8 Responses to “Maligne Valley”

  1. Jim and Barb says:

    Elk are very solitary and any disturbance in the forest will push them out of the area until things quite down. They are doing some logging around here that has been pushing them around quite a bit.

    • contessa says:

      Thanks so much for the elk explanation. We did see two far on the outskirts of Jasper as we left this morning.

  2. Karen says:

    Such lovely photos, we actually had this trip in the planning but it will have to hold off due for health. Love the photo of the four of you we don’t see many of those as one of you always has the camera in hand ??Dave is asking you a question… can the girls swim?

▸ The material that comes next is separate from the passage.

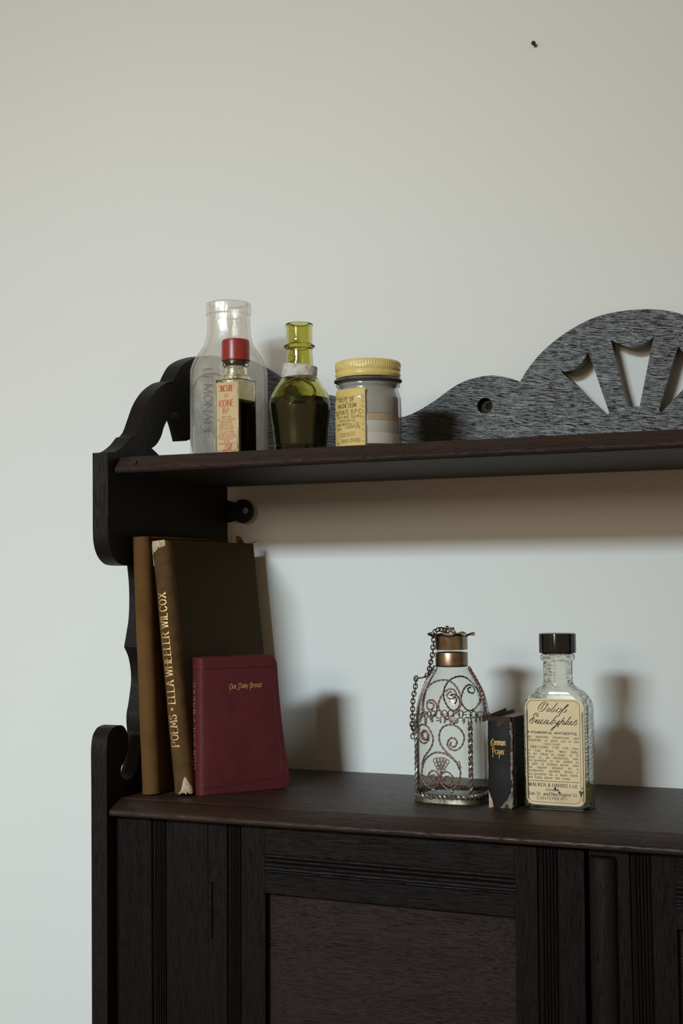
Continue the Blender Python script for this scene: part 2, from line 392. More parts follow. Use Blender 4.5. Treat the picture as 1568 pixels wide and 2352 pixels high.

Or not in their makeup?

    • contessa says:

      Hopefully when you are ready to travel again, the smoke will no longer be with us. Good question Dave. We don’t know yet. None of our other four pups went into the water, they did not like it. I have a feeling that these tow might but we plan to get them lifejackets just in case.

  3. Maxx Trails says:

    Nice family photo! It sure does seem like the girls will have a great time on Isla 🙂

  4. SandyM says:

    So many beautiful photos – two that stand out for me – the girls looking down the long path and the Momma sheep and her three babies – well the squirrel, too, and the photo of the four of you….just all of them. Thank you for sharing your day.

    • contessa says:

      Thank you Sandy, I thought that the family portrait went well. Colin took the one of the squirrel. I am so proud of my sheep shot.